The thought may be freeing to you, but many others become paralysed by it, obsessing about “the right choices” at every moment.
An alternate view: it is because we only have one limited life that our choices don’t matter. We and everyone our choices touch will die, and nothing will have mattered. Depending on your situation, that thought can fill you with dread or be profoundly calming.
> Make the best of every minute you have, and live it as if it were your last.
That is both impossible and (I’d argue) unhealthy. I wouldn’t waste my last minute cooking a meal, yet I need to spend an hour doing it now to survive another day. “The right choice” and living every moment as if it were the last seldom overlap.
> The thought may be freeing to you, but many others become paralysed by it, obsessing about “the right choices” at every moment.
I had been struggling with the same issue. The opposite (“our choices don’t matter”) is depressing.
However, two things help me:
The first is “Optimistic Nihilism” (https://www.youtube.com/watch?v=MBRqu0YOH14) - a view very close to Zen/stoicism. The second is that ALL choices matter, but their impact is finite and subject to randomness. I used to think that all of my choices were forever and set in stone. While technically correct, it misses that the future changes only a bit. We might be tempted to think that “the grass is greener”, or “I should have bought Bitcoins”, but it is like “I miss I didn’t join my friends when they went to a cassino”. Moreover, it is FAIR that a finite effort results in a finite result.
Some things you do are for survival, of course you wouldn't do those in your final hour because survival isn't a concern anymore.
If on your last day, you want to spend it with loved ones, and say, in nature or with music, then that's how you should be trying spend your life in general.
> Some things you do are for survival, of course you wouldn't do those in your final hour because survival isn't a concern anymore.
And some things you do are not for survival, yet they continue to be the right choice if you’re not living your final day. Like mending your favourite t-shirt. Cooking a meal was an example which just happens to overlap with survival. The point stands.
> If on your last day, you want to spend it with loved ones, and say, in nature or with music, then that's how you should be trying spend your life in general.
> It's a heuristic, no a literal instruction book.
What’s the point in saying it, then? If it amounts to “in general, you should try to spend your life the way you want”, don’t (effectively?) all living creatures do that by default without being told?
If it’s literal, it’s impossible to follow. If it’s figurative, it’s meaningless. I used “platitude” deliberatedly:
> a remark or statement, especially one with a moral content, that has been used too often to be interesting or thoughtful
Survival was also just an example of a type of need. I'll be honest, I don't know how to answer this without rambling about virtue vs consequential ethics. It's not about what you are doing, it's about why you are doing it. It seems like you feel like you life a life where you are happy with the choices you make. Not everyone gets this.
I try to live my life so that when my last day comes, I won't want to suddenly have been doing everything different, and try to correct at the end. That's what it means. Some people have a harder time finding that path, and need to remember to check in with themselves more often.

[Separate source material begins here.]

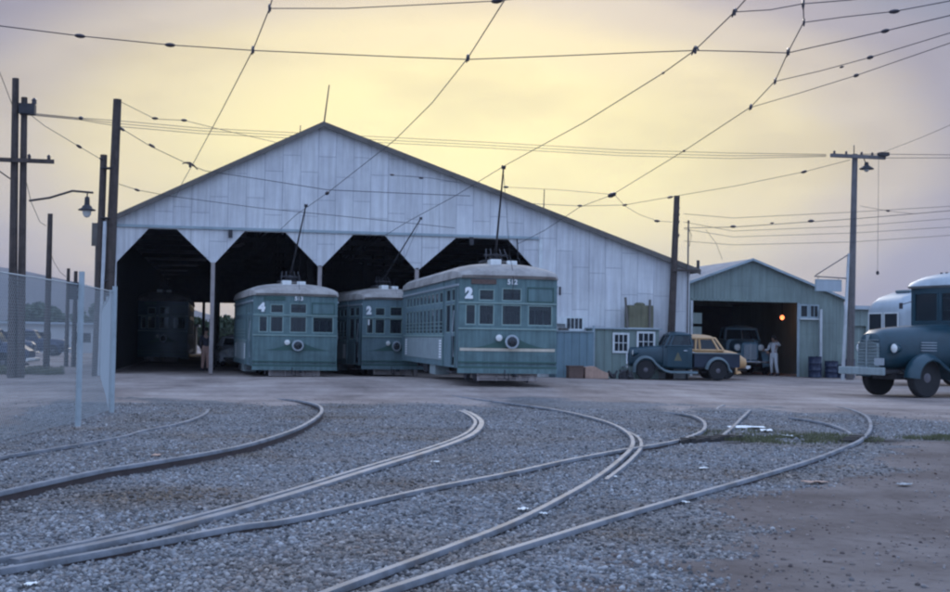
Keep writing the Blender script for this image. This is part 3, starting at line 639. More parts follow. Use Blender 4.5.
# ------------------------------------------------------------------ streetcars
def streetcar(label,loc,rz,scale,L_,route,num,stripe,pole_tip,body='green',extra=None,group='green streetcars at the barn'):
    W=2.9; h=W/2; rt=thing('streetcar',label,'streetcar',loc,rz,group,scale)
    zs,ze=.44,3.06
    def fr(u,z,d): return (u,d-.10*(1-(u/h)**2),z)
    fw=[(-1.26,-.95,1.68,2.28),(-.88,-.42,1.68,2.28),(-.88,-.42,2.38,2.72),(-.21,.38,1.68,2.28),(-.21,.38,2.38,2.76),(.57,1.32,1.68,2.28)]
    MB().panel(-h,h,zs,ze,fw,.05,fr,10).build('front_panel',body,rt)
    # sash frames and glass per front window
    for k,(a,b,z0,z1) in enumerate(fw):
        f=MB(); f.panel(a,b,z0,z1,[(a+.035,b-.035,z0+.035,z1-.035)],.03,lambda u,z,d:(u,d-.10*(1-(u/h)**2)+.012,z),2); fo=f.build('front_window','sash',rt)
        g_=MB(); g_.panel(a+.03,b-.03,z0+.03,z1-.03,[],.006,lambda u,z,d:(u,d-.10*(1-(u/h)**2)+.03,z),2); g_.build('pane','glass',fo)
    for a,b,z0,z1 in ((-.86,-.44,2.52,2.72),(-.19,.36,2.60,2.76),(.6,1.3,2.12,2.27),(-1.24,-.97,2.05,2.27)):
        MB().panel(a,b,z0,z1,[],.006,lambda u,z,d:(u,d-.10*(1-(u/h)**2)+.060,z),2).build('blind','blind',rt)
    # raised frames on the blank upper right panel, belt rails, dash seams
    MB().panel(.54,1.35,2.36,2.80,[(.575,1.315,2.395,2.765)],.02,lambda u,z,d:(u,d-.10*(1-(u/h)**2)-.022,z),4).build('panel_frame','greendk',rt)
    for z0,z1,m_,pr_ in ((1.56,1.60,'sash',.03),(2.30,2.34,'sash',.03),(.60,.64,'greendk',.05),(.44,.50,'greendk',.04)):
        MB().panel(-h-.005,h+.005,z0,z1,[],pr_,lambda u,z,d,p=pr_:(u,d-p-.10*(1-min(1,(u/h)**2))-.003,z),8).build('belt_rail',m_,rt)
    MB().panel(-h-.01,h+.01,.30,.44,[],.09,lambda u,z,d:(u,d-.04-.10*(1-min(1,(u/h)**2)),z),8).build('bumper_beam',body,rt)
    if stripe: MB().panel(-1.40,1.40,.94,1.02,[],.012,lambda u,z,d:(u,d-.016-.10*(1-(u/h)**2),z),10).build('cream_stripe','cream',rt)
    # dark wings behind the headlamp
    wg=MB(); n=16
    top=[]; bot=[]
    for i in range(n+1):
        u=-1.12+2.3*i/n; c=abs(u-.06)/1.15; top.append((u,1.03+.38*max(0,1-c)**1.7)); bot.append((u,1.025-.0*(1-c)))
    for i in range(n):
        vs=[]
        for (p,d) in ((bot[i],0),(bot[i+1],0),(top[i+1],0),(top[i],0)): vs.append((p[0],-.10*(1-(p[0]/h)**2)-.012,p[1]))
        wg.add(vs,[(0,1,2,3)])
    wg.build('wing_emblem','greendk',rt)
    hl=MB().lathe([(.10,.0),(.14,-.05),(.19,-.15),(.205,-.22),(.19,-.235)],(.06,-.11,1.21),'y',24).build('headlamp','silver',rt,smooth=True)
    MB().lathe([(.15,-.236),(.12,-.25),(.002,-.257)],(.06,-.11,1.21),'y',24).build('lens','glassd',hl,smooth=True)
    MB().lathe([(.05,-.258),(.02,-.262)],(.06,-.11,1.21),'y',12).build('bulb_cap','iron',hl)
    MB().lathe([(.06,0),(.095,-.05),(.095,-.08),(.08,-.09)],(-.29,-.11,1.32),'y',18).build('marker_lamp','lens',rt,smooth=True)
    text_mesh(num,.20,'number','whitemark',rt,(.09,-.125,2.93),(R(90),0,0),bold=.006)
    text_mesh(route,.40 if len(route)<2 else .3,'route_number','whitemark',rt,(-1.17,-.075,2.58),(R(90),0,R(-4)),bold=.03)
    MB().panel(-1.1,-.38,2.86,3.0,[],.03,lambda u,z,d:(u,d-.035-.10*(1-(u/h)**2),z),3).build('destination_box','destdim' if stripe else 'greendk',rt)
    # sides: platform with door openings, then the saloon
    nw=10; ys=2.75; ye=L_-.9; st=(ye-ys)/nw
    holes=[(.55,1.25,.5,1.35),(.55,1.25,1.45,2.30),(.55,1.25,2.38,2.75),(1.45,2.25,1.45,2.30),(1.45,2.25,2.38,2.75)]
    for k in range(nw):
        a=ys+st*k+.09; holes+= [(a,a+st-.18,1.42,2.22),(a,a+st-.18,2.38,2.72)]
    for sgn in (-1,1):
        MB().panel(.0,L_,zs,ze,holes,.05,lambda u,z,d,s=sgn:(s*(h-d),u,z)).build('side_panel','green2' if body=='green' else body,rt)
        for a,b,z0,z1 in holes[1:]:
            f=MB(); f.panel(a,b,z0,z1,[(a+.03,b-.03,z0+.03,z1-.03)]+[],.03,lambda u,z,d,s=sgn:(s*(h-.015-d),u,z)); fo=f.build('side_window','sash',rt)
            MB().panel(a+.02,b-.02,z0+.02,z1-.02,[],.006,lambda u,z,d,s=sgn:(s*(h-.028-d),u,z)).build('pane','glassd',fo)
            if z1<2.3 and a>2.7:   # window guards
                gd=MB()
                for q in range(1,4): gd.box(*sorted((sgn*(h+.004),sgn*(h+.016))),a,b,z0+.12*q,z0+.12*q+.018)
                gd.build('window_guard','sash',fo)
        MB().panel(.0,L_,2.80,2.86,[],.035,lambda u,z,d,s=sgn:(s*(h+.003+d),u,z)).build('drip_moulding','silver',rt)
        MB().panel(ys-.3,ye+.3,1.34,1.39,[],.03,lambda u,z,d,s=sgn:(s*(h+.003+d),u,z)).build('belt_rail','sash',rt)
        MB().panel(ys,ye,.62,1.31,[],.012,lambda u,z,d,s=sgn:(s*(h+.003+d),u,z)).build('lower_panel','greypanel',rt)
        for yy in (ys+.12,ye-.55):
            mk=MB()
            for q in range(7): mk.box(*sorted((sgn*(h+.016),sgn*(h+.020))),yy,yy+.42,.68+q*.083,.68+q*.083+.055)
            mk.build('white_marks','whitemark',rt)
        for yy in (.35,2.5): MB().box(*sorted((sgn*(h+.003),sgn*(h+.035))),yy,yy+.12,zs,ze-.02).build('pilaster',body,rt)
        MB().path([(sgn*(h+.05),.5,.75),(sgn*(h+.09),.5,1.5),(sgn*(h+.05),.5,2.1)],.015,6).build('grab_rail','silver',rt)
        MB().box(*sorted((sgn*(h-.35),sgn*(h+.10))),.5,1.35,.28,.32).build('step','iron',rt)
        MB().box(*sorted((sgn*(h-.55),sgn*(h-.08))),4.6,5.7,.12,.44).build('battery_box','greypanel',rt,bevel=.015)
        MB().box(*sorted((sgn*(h-.5),sgn*(h-.1))),6.4,7.2,.16,.44).build('battery_box','iron',rt,bevel=.015)
    MB().panel(-h+.05,h-.05,zs,ze,[(-1.0,-.3,1.6,2.7),(.3,1.0,1.6,2.7)],.05,lambda u,z,d:(u,L_-d,z)).build('rear_panel',body,rt)
    MB().box(-h+.06,h-.06,.06,L_-.06,.46,.54).build('floor','darkin',rt)
    for y in (2.6,L_-1.5): MB().panel(-h+.06,h-.06,.54,3.0,[(-.35,.35,.54,2.4),(-1.2,-.5,1.5,2.4),(.5,1.2,1.5,2.4)],.04,lambda u,z,d,y=y:(u,y+d,z)).build('bulkhead','darkin',rt)
    for y in (3.6,5.0,6.4,7.8):
        for s in (-1,1):
            if y<L_-2: MB().box(*sorted((s*.45,s*1.3)),y,y+.08,.9,1.55).build('seat','brownwood',rt,bevel=.02)
    for x in (.68,.88,1.12): MB().path([(x,.35,.54),(x,.35,2.6)],.025,6).build('handpole','whitemark',rt)
    MB().path([(-.05,.3,.54),(-.05,.3,2.3)],.03,6).build('controller','cream',rt)
    # arched roof with hooded end
    rings=[]; nn=14
    for y,k,ov in ((-.24,.04,-.06),(-.16,.22,.02),(.05,.52,.06),(.4,.78,.07),(1.0,.96,.07),(1.8,1.,.07),(L_-1.,1.,.07),(L_-.2,.6,.06),(L_+.1,.1,0)):
        ring=[]; hh=h+ov
        for i in range(nn+1):
            q=math.pi*i/nn; c=math.cos(q); ring.append((hh*c,y+ (0.12*(c*c) if y<.6 else 0),ze+.02+(.06 if k>.1 else .02)+.40*k*math.sin(q)**.75 if math.sin(q)>1e-3 else ze+.02))
        ring.append((-hh,y+(.12 if y<.6 else 0),ze-.03)); ring.append((hh,y+(.12 if y<.6 else 0),ze-.03)); rings.append(ring)
    MB().loft(rings).build('roof','roofcar',rt,smooth=True)
    # roof walk, base, springs, pole
    cw=MB()
    for k in range(3): cw.box(-.34+.26*k,-.12+.26*k,.9,L_-.8,3.56,3.585)
    for k in range(10): cw.box(-.36,.42,1.0+k*(L_-2.)/10,1.05+k*(L_-2.)/10,3.49,3.558)
    cw.build('roof_walk','roofcar',rt)
    MB().box(-h+.05,-h+.30,1.2,L_-.5,3.22,3.25).build('side_catwalk','catwalk',rt)
    MB().box(-.42,-.10,.55,1.05,3.40,3.62).build('vent_box','lens',rt,bevel=.02); MB().box(.12,.42,.75,1.15,3.42,3.60).build('vent_box','lens',rt,bevel=.02)
    by=1.9; pb=MB()
    pb.box(-.42,.48,by-.35,by+.55,3.60,3.66); pb.lathe([(.22,0),(.2,.08),(.1,.14),(.09,.22)],(0,by,3.66),n=14)
    for s in (-1,1):
        for q in (.10,.22): pb.path([(s*q,by-.45,3.80),(s*q,by+.45,3.84)],.035,6)
    pb.path([(-.3,by-.4,3.80),(.3,by-.4,3.80)],.03,6); pb.path([(-.3,by+.4,3.84),(.3,by+.4,3.84)],.03,6)
    for a in range(5): pb.path([(-.35+.17*a,by-.3,3.66),(-.28+.14*a,by+.1,4.02)],.02,5)
    base=pb.build('trolley_base','iron',rt)
    po=MB(); po.path([(0,by,3.86),tuple(pole_tip)],[.035,.022],8); po.lathe([(.02,-.06),(.06,-.05),(.045,0),(.06,.05),(.02,.06)],pole_tip,'x',10)
    po.build('trolley_pole','iron',rt)
    rp=MB(); rp.path([(pole_tip[0],pole_tip[1]+.05,pole_tip[2]-.05),(.12,.4,3.7),(.1,-.16,3.2),(.1,-.19,2.4)],.008,4); rp.build('trolley_rope','iron',rt)
    # trucks: wheels, frames, fender
    for y0 in (1.0,L_-3.0):
        for dy in (.0,1.45):
            ax=MB(); ax.path([(-.8,y0+dy,.40),(.8,y0+dy,.40)],.05,8); ao=ax.build('axle','iron',rt,smooth=True)
            for s in (-1,1):
                MB().lathe([(.05,-.05),(.30,-.05),(.36,-.03),(.36,.05),(.40,.055),(.40,.075),(.05,.075)],(s*.75,y0+dy,.40),'x',20).build('wheel','rim',ao,smooth=True)
        tf=MB()
        for s in (-1,1):
            tf.box(s*.98-.04,s*.98+.04,y0-.35,y0+1.8,.34,.50)
            for dy in (0,1.45): tf.box(s*.98-.09,s*.98+.09,y0+dy-.13,y0+dy+.13,.26,.54)
            tf.lathe([(.12,-.15),(.12,.15)],(s*.98,y0+.72,.42),n=10)
        tf.box(-.9,.9,y0+.5,y0+.95,.34,.56); tf.build('truck_frame','iron',rt)
    fd=MB()
    for k in range(5): fd.box(-.88+.0*k,.88,-.02+k*.02,.02+k*.02,.10+k*.055,.13+k*.055)
    for x in (-.85,-.3,.3,.85): fd.box(x-.02,x+.02,.02,.12,.08,.42)
    fd.build('life_guard','post',rt)
    MB().box(.16,.22,-.32,.2,.22,.30).build('coupler','iron',rt); MB().path([(-.1,-.12,.42),(-.12,-.2,.15),(.02,-.16,.12),(.0,-.1,.4)],.02,6).build('air_hose','iron',rt)
    if extra: extra(rt)
    return rt
c512=streetcar('nearest green streetcar number 512 showing route 2, cream stripe across its front',(7.20,33.0,.2),0.,(.9,.9,.9),12.0,'2','512',True,(-.60,-1.9,6.0))
c513=streetcar('green streetcar showing route 4, without cream stripe, just outside the second bay',(2.20,42.0,0),R(4.2),(.93,.85,.87),8.6,'4','513',False,(.05,-1.9,6.2),body='green')
c2=streetcar('streetcar half hidden behind the nearest one, a 2 above a 1 on its end',(5.68,44.5,0),R(7.),(.76,.9,.875),10.5,'2','51',False,(.55,-2.0,6.1),body='green2')
for o_ in list(c2.children):
    if o_.name.startswith('number'): bpy.data.objects.remove(o_)
d_=text_mesh('1',.26,'run_number','whitemark',c2,(-1.17,-.075,2.12),(R(90),0,0),bold=.02)
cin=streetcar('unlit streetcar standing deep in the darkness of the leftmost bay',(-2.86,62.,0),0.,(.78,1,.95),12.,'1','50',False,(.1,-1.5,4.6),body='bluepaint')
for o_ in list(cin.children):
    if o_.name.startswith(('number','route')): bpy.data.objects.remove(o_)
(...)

> I'll be honest, I don't know how to answer this without rambling about virtue vs consequential ethics.
That’s OK. This is just a discussion on the web we’re both likely to eventually forget. Were we speaking in person, I’d find it valuable to discuss it further, ramblings and all.
Worth noting that of the two points I expressed in my original comment, I find the other one to be the more interesting of the two.

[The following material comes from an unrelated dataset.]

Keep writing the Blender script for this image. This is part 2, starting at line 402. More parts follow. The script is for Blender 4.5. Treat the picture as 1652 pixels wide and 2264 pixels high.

> It seems like you feel like you life a life where you are happy with the choices you make. Not everyone gets this.
I feel confident in saying the answer to the first sentence has no bearing on my opinion on the matter. By that same token, I also agree with the second sentence.
> Some people have a harder time finding that path, and need to remember to check in with themselves more often.

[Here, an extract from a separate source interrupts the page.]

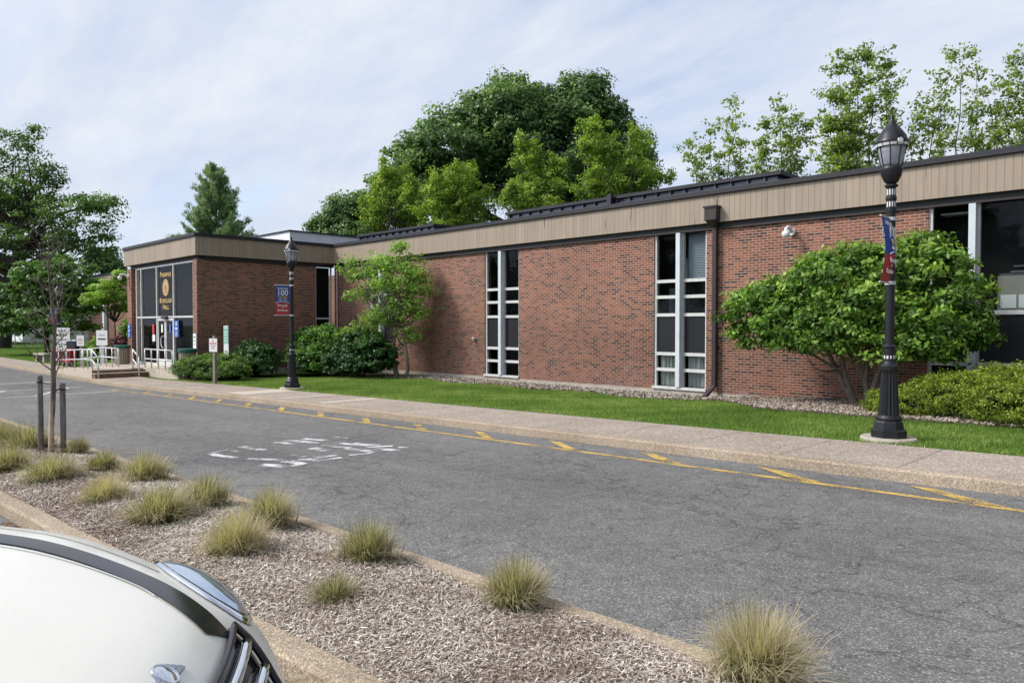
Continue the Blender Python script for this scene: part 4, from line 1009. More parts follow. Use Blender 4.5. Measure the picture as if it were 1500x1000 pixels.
for k, (a, c) in enumerate(((-33.87, -32.98), (-32.95, -32.05))):
    d = MB(); d.box(a, gy-.04, -1.79, a+.09, gy+.01, .25); d.box(c-.09, gy-.04, -1.79, c, gy+.01, .25); d.box(a+.09, gy-.04, .16, c-.09, gy+.01, .25); d.box(a+.09, gy-.04, -1.79, c-.09, gy+.01, -1.5)
    do = d.build('door', M['alu'], hall, True)
    MB().quad((a+.09, gy-.01, -1.5), (c-.09, gy-.01, -1.5), (c-.09, gy-.01, .16), (a+.09, gy-.01, .16)).build('pane', M['glass'], do, True)
    hx = c-.14 if k == 0 else a+.14
    MB().tube([(hx, gy-.04, -1.0), (hx, gy-.12, -1.0), (hx-.12*(1-2*k), gy-.13, -.85), (hx-.12*(1-2*k), gy-.13, -.6), (hx, gy-.12, -.5), (hx, gy-.04, -.5)], .018, 6).build('handle', M['white'], do, True)
    MB().box(hx-.3*(1-2*k)-.08, gy-.018, -.35, hx-.3*(1-2*k)+.1, gy-.012, .0).build('notice', M['signw'] if k == 0 else M['signb'], do, True)
MB().box(-33.1, gy-.16, .22, -32.6, gy-.05, .34).build('door_closer', M['black'], hall, True)
# gold lettering and seal
FR = (R(90), 0, 0)
hp = Vector(HL)
def htext(s, size, x_, z_, m='gold', sx=1): 
    c = text(s[0], size*1.28, M[m], hall, Vector((x_, gy-.012, z_))-hp, FR, sx=sx, align='LEFT')
    w1 = max(v.co.x for v in c.data.vertices); r_ = text(s[1:], size, M[m], hall, Vector((x_, gy-.012, z_-.02))-hp, FR, sx=sx, align='LEFT')
    w2 = max(v.co.x for v in r_.data.vertices)+w1+.03
    c.location.x = x_-hp.x-w2/2; r_.location.x = c.location.x+w1+.03
cxm = (-33.92-32.0)/2
htext('PARAMUS', .24, cxm, 2.14, sx=1.15); htext('BOROUGH', .24, cxm, 1.02, sx=1.12); htext('HALL', .24, cxm, .74, sx=1.15)
b = MB(); b.tube([(cxm, gy-.006, 1.58), (cxm, gy-.014, 1.58)], .36, 32); sl_ = b.build('seal', M['gold'], hall, True)
b = MB(); 
def ring(b, cx_, y_, cz, r0, r1, n=32):
    P = [[(cx_+rr*math.cos(2*math.pi*k/n), y_, cz+rr*math.sin(2*math.pi*k/n)) for k in range(n+1)] for rr in (r0, r1)]; b.grid(P)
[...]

Fair enough. Someone said “it’s never your successful friends posting the inspirational quotes”, though (assuming it’s true) that could just very well be because those are precisely the friends who don’t need external reinforcement.
I feel that given more time and a better setting to discuss, one or both of us might begin to tweak our view. I would have enjoyed that. Thank you for a constructive (though brief) conversation.
I agree. Living by a greedy algorithm (living each moment like it is your last) might leave one with no retirement funds in case one doesn't die early.
I see it differently, I am under the impression that when people say to live every moment as if it were your last they mean you should do whatever it is you are doing with focus and dedication, as if it is the last thing you will do, and judgement or the void awaits you afterwards. So although you are cooking a meal for future sustenance, you should have the mentality that even if you die before the meal can be eaten, it will be a damn good meal. Also to take risks in general.
The thought may be freeing to you, but many others become paralysed by it, obsessing about “the right choices” at every moment.
An alternate view: it is because we only have one limited life that our choices don’t matter. We and everyone our choices touch will die, and nothing will have mattered. Depending on your situation, that thought can fill you with dread or be profoundly calming.
> Make the best of every minute you have, and live it as if it were your last.
That is both impossible and (I’d argue) unhealthy. I wouldn’t waste my last minute cooking a meal, yet I need to spend an hour doing it now to survive another day. “The right choice” and living every moment as if it were the last seldom overlap.